FEDERAL CONTRACT LAW: Joseph J. Petrillo

Can we talk? Not as much as you think, GAO says

Joseph J. Petrillo

The Federal Acquisition Regulation Council and the General Accounting Office want to whittle away at one of the best recent procurement reforms.

The major rewrite of the FAR's Part 15 opened the door to more extensive and substantive discussions between the government and vendors competing for contracts.

But now a proposed revision and new GAO decisions threaten to limit these communications.

The prospective amendment would water down the rules about topics of discussion when the government opens negotiations with vendors it has decided are within the so-called competitive range.

As it stands, FAR requires the government to discuss deficiencies plus other aspects of the proposal'such as cost, price, technical approach, past performance, and terms and conditions'that in a contracting officer's opinion a bidder could change to materially enhance the proposal's chance of winning. Basically then, if the issue could be important, it's OK to discuss it.

But the FAR Council proposes to turn the clock back. Discussions would still have to cover significant weaknesses, deficiencies and adverse past-performance information to which the bidder hasn't had a chance to respond. But the contracting officer would only be encouraged, not required, to discuss other aspects of the proposal.

The revision idea came from a GAO protest decision [GCN, Feb. 8, 1999, Page 23]. GAO ruled that the rewritten FAR held that discussing other aspects was not mandatory, only optional. In other words, the word shall doesn't mean what we all thought it meant.

The proposed amendment takes its cue from GAO and changes the language from mandatory to optional. Citing the GAO case, the FAR Council calls the change a clarification.

Mum's the word

Another recent GAO decision also encourages agencies to clamp down on exchanges with bidders. This second case dealt with adverse past-performance information. Requiring past-performance evaluations was a cornerstone of procurement reform. In practice, however, problems and inconsistencies have plagued their use.

The rewritten Part 15 aimed to make it easier to get information from bidders about past performance. An agency wasn't limited to raising the topic only in formal discussions. It could also address past performance in new categories of talks called clarifications or communications'easier and less comprehensive exchanges.

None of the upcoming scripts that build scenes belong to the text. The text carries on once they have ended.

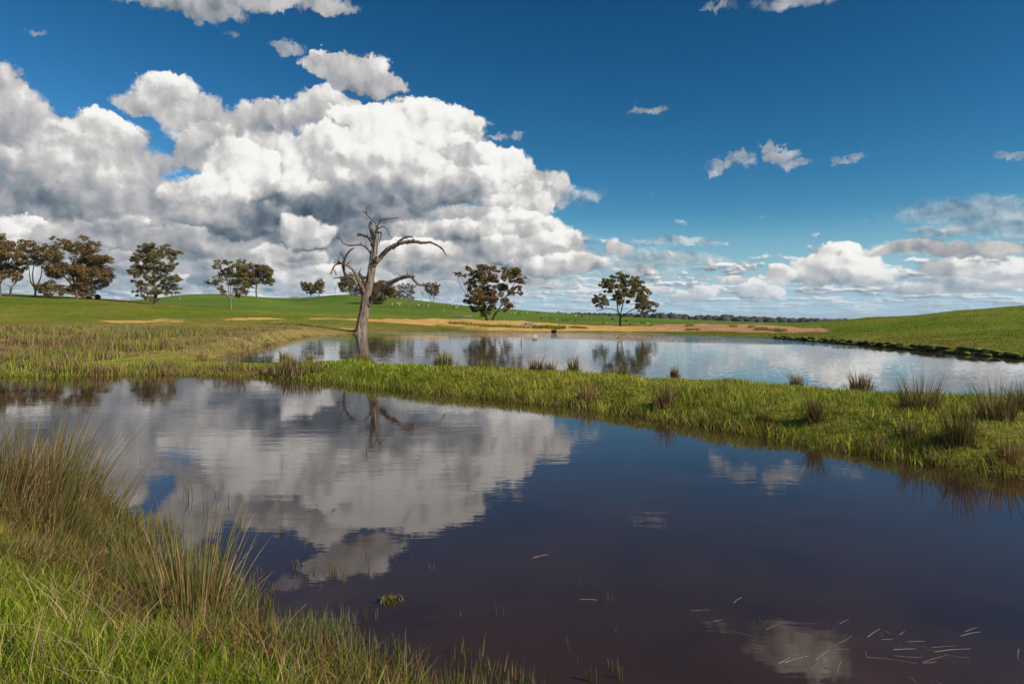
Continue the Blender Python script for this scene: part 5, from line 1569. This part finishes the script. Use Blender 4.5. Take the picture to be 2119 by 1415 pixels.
sh_w = beast(); sh_w.name = 'sheep'; sh_d = sh_w.copy(); sh_d.name = 'dark_sheep'
for m_, mt in ((sh_w, M_FLEECE), (sh_d, M_DARKFL)):
    m_.materials.clear(); m_.materials.append(mt)
    a_ = m_.color_attributes.new('Col', 'FLOAT_COLOR', 'POINT')
    a_.data.foreach_set('color', np.ones(len(m_.vertices) * 4, dtype=np.float32))
SHEEP = [(353, 614, 0), (358, 613.5, 0), (364, 613, 0), (343, 615, 0), (276, 620.5, 0), (287, 619.5, 0), (292, 619, 0), (372, 620, 0),
         (810, 632, 0), (823, 629, 0), (826, 632.5, 0), (829, 630, 0), (866, 634, 0), (876, 635, 0), (885, 635, 0), (940, 632, 0), (947, 634, 0), (955, 634, 0), (938, 637, 1), (945, 638, 0), (918, 645, 0), (935, 634, 0), (865, 637, 1),
         (1057, 650, 0), (1064, 650, 0), (1074, 650, 1), (1113, 650, 1), (1120, 660.5, 1), (1139, 660, 1), (1132, 653, 0), (1078, 655, 0), (1152, 664, 0), (1090, 649, 0), (1165, 664.5, 1), (1172, 664.5, 1), (1178, 664.5, 0), (1189, 665.5, 1), (1186, 665, 0),
         (1191, 655, 0), (1204, 655, 1), (1214, 661, 0), (1222, 663, 0), (1249, 667.5, 1), (1255, 667.5, 0), (1263, 668, 0), (1267, 661.5, 1), (1270, 661, 1), (1295, 664.5, 1), (1304, 669.5, 1), (1327, 666, 1), (1333, 666, 1), (1312, 666, 0), (1340, 667, 0), (1364, 670, 0), (1375, 671, 0), (1383, 671, 0), (1391, 672, 0), (1372, 669, 0), (1348, 672, 1)]
for px, py, dk in SHEEP:
    g = hit(px, py, 130, 420)
    o = link('sheep', sh_d if dk else sh_w, loc=g)
    o.rotation_euler.z = random.uniform(0, 6.28)
    o.scale = (random.uniform(.85, 1.1) * min(1.0, g.y / 330),) * 3
    if dk: tag(o, 'dark grazing animal beyond the sandy bank', 'sheep', 'dark stock on the far slopes')
    elif px < 400: tag(o, 'white sheep grazing on the brow behind the left gums', 'sheep', 'white sheep behind the left gums')
    elif px < 960: tag(o, 'pale sheep grazing on the hill behind the dead tree', 'sheep', 'pale sheep on the hill behind the dead tree')
    else: tag(o, 'pale sheep grazing on the slope beyond the sandy bank', 'sheep', 'pale sheep beyond the sandy bank')

# ---- fallen log with its brush
g = hit(962, 658, 110, 300)
lg = link('fallen_log', None, loc=g); tag(lg, 'bleached fallen log with a heap of brushwood beyond the sandy bank', 'log')
k_ = g.y / FPX
parts = [tube(spline([(-4 * k_, 0, 2.0 * k_, .32), (2 * k_, 0, 2.4 * k_, .30), (9 * k_, .2, 2.2 * k_, .28), (13 * k_, .3, 2.0 * k_, .2)], 4), 8, .1)]
for (x, dx, dz) in ((10, 1.0, 4.5), (11, 1.5, 3), (-2, -1.5, -2), (6, 1, -2), (0, -2, 3)):
    parts.append(tube(np.array([(x * k_, 0, 2.2 * k_, .14), ((x + dx * .5) * k_, .2, (2.2 + dz * .5) * k_, .1), ((x + dx) * k_, .3, (2.2 + dz) * k_, .05)]), 5))
V, F = join(parts)
link('trunk', np_mesh('trunk', V, F, M_DEAD, np.full((len(V), 3), 1.3), smooth=True), lg)
parts = []
for _ in range(70):
    x = random.uniform(-32, -4) * k_; L = random.uniform(2, 8) * k_; a = random.uniform(-.6, .6); y = random.uniform(-2, 2)
    z0 = random.uniform(0, 1.6) * k_
    parts.append(tube(np.array([(x, y, z0, .06), (x + L * .5, y + random.uniform(-.3, .3), z0 + abs(a) * L * .4 + .1, .05), (x + L * math.cos(a), y + random.uniform(-.5, .5), z0 + abs(math.sin(a)) * L * .8, .02)]), 4))
V, F = join(parts)
link('brushwood', np_mesh('brushwood', V, F, M_DEAD, np.full((len(V), 3), .95)), lg)

# ---- low rail by the far woodland
g = hit(1564, 671, 100, 320)
rl = link('low_rail', None, loc=(g.x, 200, float(height(g.x / g.y * 200, 200)))); rl.location.x = g.x / g.y * 200
tag(rl, 'low pale timber rail beyond the reddish end of the bank', 'rail')
k_ = 200 / FPX
for x in (-19, 18.5):
    V, q, t = tube(np.array([(x * k_, 0, -.5, .12), (x * k_, 0, .3, .12), (x * k_, 0, (5.2 if x > 0 else 2.8) * k_, .11)]), 6)
    link('post', np_mesh('post', V, [q, t], M_DEAD, np.full((len(V), 3), 1.3)), rl)
V, q, t = tube(np.array([(-19 * k_, 0, 2.0 * k_, .09), (0, 0, 2.1 * k_, .09), (18.5 * k_, 0, 2.4 * k_, .09)]), 6)
link('rail', np_mesh('rail', V, [q, t], M_DEAD, np.full((len(V), 3), 1.5)), rl)


# ---- rubble, stones and shrubs on the bank
def stone_mesh(seed):
    bm = bmesh.new(); bmesh.ops.create_icosphere(bm, subdivisions=1, radius=1)
    r = random.Random(seed)
    for v in bm.verts: v.co *= r.uniform(.7, 1.15)
    me = bpy.data.meshes.new('stone'); bm.to_mesh(me); bm.free(); me.materials.append(M_STONE)
    a_ = me.color_attributes.new('Col', 'FLOAT_COLOR', 'POINT'); a_.data.foreach_set('color', np.ones(len(me.vertices) * 4, dtype=np.float32))
    return me


STONES = [stone_mesh(i) for i in range(5)]


def bank_z(px, t):
    i = int(np.clip((px - 640) / (1760 - 640) * (nx - 1), 0, nx - 1)); j = int(np.clip((t + .9) / 1.9 * (ny - 2), 0, ny - 2))
    return BANKV[i, j]


c0 = bank_z(1095, .75)
rb = link('rubble_heap', None, loc=tuple(c0)); tag(rb, 'heap of pale rubble at the foot of the sandy bank', 'rubble')
for i in range(34):
    o = link('stone', STONES[i % 5], rb)
    a = random.uniform(0, 6.28); rr = random.uniform(0, 1) ** .6
    o.location = (math.cos(a) * rr * 1.5, math.sin(a) * rr * 1.2, .55 * (1 - rr) + .05)
    s_ = random.uniform(.07, .17); o.scale = (s_ * 1.3, s_, s_ * .8); o.rotation_euler = (0, 0, a * 3)
vs_, qs_, off = [], [], 0
bm = bmesh.new(); bmesh.ops.create_icosphere(bm, subdivisions=1, radius=1); bv = np.array([v.co[:] for v in bm.verts]); bf = np.array([[v.index for v in f.verts] for f in bm.faces]); bm.free()
for i in range(420):
    px = random.choice((random.uniform(1340, 1740), random.uniform(1340, 1740), random.uniform(700, 1340))); t_ = random.uniform(0, .95)
    p = bank_z(px, t_); s_ = random.uniform(.025, .075)
    vs_.append(bv * s_ * np.array([1.3, 1, .8]) * rng.uniform(.8, 1.2, (len(bv), 1)) + p); qs_.append(bf + off); off += len(bv)
V = np.vstack(vs_)
o = link('bank_stones', np_mesh('bank_stones', V, [np.vstack(qs_)], M_STONE, np.repeat(rng.uniform(.35, 1.1, (420, 1)) * np.ones((1, 3)), len(bv), axis=0)))
tag(o, 'scattered stones on the reddish end of the bank', 'stones', kind='stuff')

# creeping grass on the bank's foot
Xs, Ys, Zs = [], [], []
for (pa, pb, t0, t1, m_) in ((930, 1060, .68, .84, 900), (1105, 1168, .66, .84, 1300), (1000, 1100, .78, .86, 400), (1180, 1215, .62, .72, 260), (1420, 1445, .88, 1.0, 200), (1565, 1590, .68, .80, 220), (1600, 1625, .72, .85, 220), (1420, 1435, .3, .4, 120), (1512, 1522, .4, .5, 80), (1552, 1560, .45, .5, 60)):
    for _ in range(m_):
        p = bank_z(random.uniform(pa, pb), random.uniform(t0, t1))
        Xs.append(p[0] + random.uniform(-.3, .3)); Ys.append(p[1] + random.uniform(-.4, .4)); Zs.append(p[2])
n = len(Xs)
sow('creeping_grass', 'tufts of green creeping over the foot of the sandy bank', np.array(Xs), np.array(Ys), rng.uniform(.12, .42, n), rng.uniform(.05, .12, n), lerp(pick(GREEN, n), pick(RANK, n), rng.uniform(0, 1, n) * .6), (.2, .9), 1, z=np.array(Zs))

g = on_water(1146, 688.2)
sb = link('water_edge_shrub', None, loc=(g[0], g[1], 0.0)); tag(sb, 'small dark shrub at the waterline of the sandy bank', 'shrub')
n = 500
u = rng.normal(0, 1, (n, 3)); u /= np.linalg.norm(u, axis=1)[:, None]
ctr = u * (rng.uniform(.2, 1, (n, 1)) ** .5) * np.array([.28, .22, .11]) + np.array([0, 0, .14])
a = rng.normal(0, .06, (n, 3)); b = rng.normal(0, .03, (n, 3))
V = np.stack([ctr - a, ctr + b, ctr + a, ctr - b], 1).reshape(-1, 3)
link('foliage', np_mesh('foliage', V, [np.arange(4 * n).reshape(-1, 4)], M_LEAF, np.repeat(pick([(.07, .07, .02), (.10, .07, .03), (.05, .06, .02)], n), 4, axis=0)), sb)
V, F = join([tube(np.array([(random.uniform(-.1, .1), 0, -.1, .02), (random.uniform(-.2, .2), 0, .2, .015), (random.uniform(-.3, .3), 0, .4, .008)]), 4) for _ in range(6)])
link('stem', np_mesh('stem', V, F, M_BARK, np.ones((len(V), 3))), sb)

p0, p1 = bank_z(1152, .55), bank_z(1164, .1)
mid = (p0 + p1) / 2
V, q, t = tube(np.array([(*(p0 - mid), .04), (0, 0, .12, .035), (*(p1 - mid + np.array([0, 0, .2])), .02)]), 5)
rigid('leaning_stick', V, [q, t], M_BARK, (.7, .6, .5), 'dark stick lying up the face of the sandy bank', 'stick', tuple(mid))

# ---- turf clods hanging over the undercut right bank
vs_, qs_, cs_, off = [], [], [], 0
bm = bmesh.new(); bmesh.ops.create_icosphere(bm, subdivisions=2, radius=1); bv = np.array([v.co[:] for v in bm.verts]); bf = np.array([[v.index for v in f.verts] for f in bm.faces]); bm.free()
edge_pts = [(24.5, 20), (21.4, 27.6), (20.9, 31), (21.1, 39.7), (20.9, 47), (20.7, 54)]
for i in range(240):
    s = random.uniform(0, 1) ** .8 * 34 + 20
    x = np.interp(s, [p[1] for p in edge_pts], [p[0] for p in edge_pts]) + random.uniform(-.05, .55)
    r = random.uniform(.05, .20)
    z = max(float(height(x, s)), 0.03)
    p = bv * (1 + .5 * (vnoise(bv[:, 0] * 2 + i, bv[:, 1] * 2 + bv[:, 2] * 2, i)[:, None] - .5)) * np.array([r * 1.3, r * random.uniform(1, 3), r * .7])
    up = sstep(.1, .6, bv[:, 2])
    cs_.append(lerp(np.array((.075, .055, .032)), np.array((.15, .18, .03)), up))
    vs_.append(p + np.array([x, s, z + r * .1])); qs_.append(bf + off); off += len(bv)
o = link('turf_clods', np_mesh('turf_clods', np.vstack(vs_), [np.vstack(qs_)], M_GROUND, np.vstack(cs_)))
tag(o, 'dark crumbling turf along the undercut right shore of the far pond', 'turf', kind='stuff')


# ---------------------------------------------------------------- look-alikes told apart by their place in the row
ONES = 'first second third fourth fifth sixth seventh eighth ninth tenth eleventh twelfth thirteenth fourteenth fifteenth sixteenth seventeenth eighteenth nineteenth twentieth'.split()


def nth(i):
    return ONES[i] if i < 20 else ('twenty-' if i < 29 else 'thirty-') + ONES[(i - 20) % 10] if i != 29 else 'thirtieth'


rows_ = {}
for o in COL.objects:
    if o.parent is None and 'label' in o.keys() and 'group' in o.keys():
        rows_.setdefault((o['group'], o['label']), []).append(o)
for (g_, l_), obs in rows_.items():
    if len(obs) > 1:
        for i, o in enumerate(sorted(obs, key=lambda o: o.location.x / max(o.location.y, .1))):
            o['label'] = l_ + ', ' + nth(i) + ' from the left'

# ---------------------------------------------------------------- the air itself: far ranges fade to blue
hm, nt, out = new_mat('air')
pv = nt.node('ShaderNodeVolumePrincipled')
pv.inputs['Color'].default_value = (0.72, 0.86, 1.0, 1)
pv.inputs['Density'].default_value = 5.0e-5
pv.inputs['Anisotropy'].default_value = 0.0
nt.l.new(pv.outputs[0], out.inputs['Volume'])
zb = float(gz.min()) - 1.5
zt = 24.0
bx = [(x, y, z) for x in (-18500, 18500) for y in (-18500, 18500) for z in (zb, zt)]
me = bpy.data.meshes.new('haze')
me.from_pydata(bx, [], [(0, 1, 3, 2), (4, 6, 7, 5), (0, 4, 5, 1), (2, 3, 7, 6), (0, 2, 6, 4), (1, 5, 7, 3)])
me.materials.append(hm)
tag(link('haze', me), kind='stuff')
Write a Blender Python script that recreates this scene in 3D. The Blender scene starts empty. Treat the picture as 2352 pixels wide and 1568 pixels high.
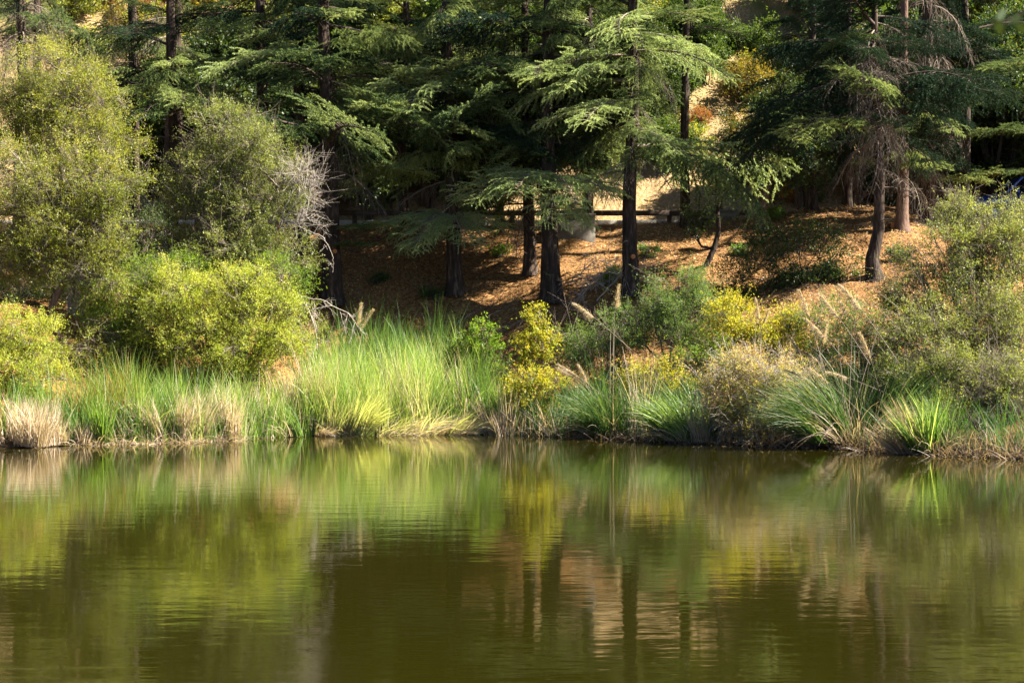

In its recent decision, however, GAO held that agencies don't need to give bidders the opportunity to address adverse past-performance evaluations. Specifically, GAO said an agency did not have to raise the adverse findings with a bidder unless 'there clearly is a reason to question the validity' of the information.

But how would an agency know whether there is a reason to question the validity of the information? Wouldn't it make sense to ask the prospective contractor, who is in the best position to know and present the other side of the story?

The GAO decision itself tries to give an example of a clear reason to question the validity of a past-performance rating, such as 'where there are obvious inconsistencies between a reference's narrative comments and the actual ratings the reference gives the offeror.'

But this is no example at all. If the agency providing a reference gives inconsistent information, the first person to ask should be the agency's contact point. Why expect the contractor to know why the reference agency's comments rating is mixed up?

And GAO's ruling totally fails to acknowledge that it may be helpful to open a dialogue even when the adverse information is beyond question. Perhaps the company has learned from its mistakes and taken effective corrective measures. What's the harm in asking?

Once again, GAO is watering down important improvements in the negotiation process. Instead of encouraging full-and-robust communication, GAO is making it easier for agencies to talk less with bidders. And now the FAR Council wants to implement GAO's bad advice about the scope of discussions. It may do the same for clarifications and communications as well.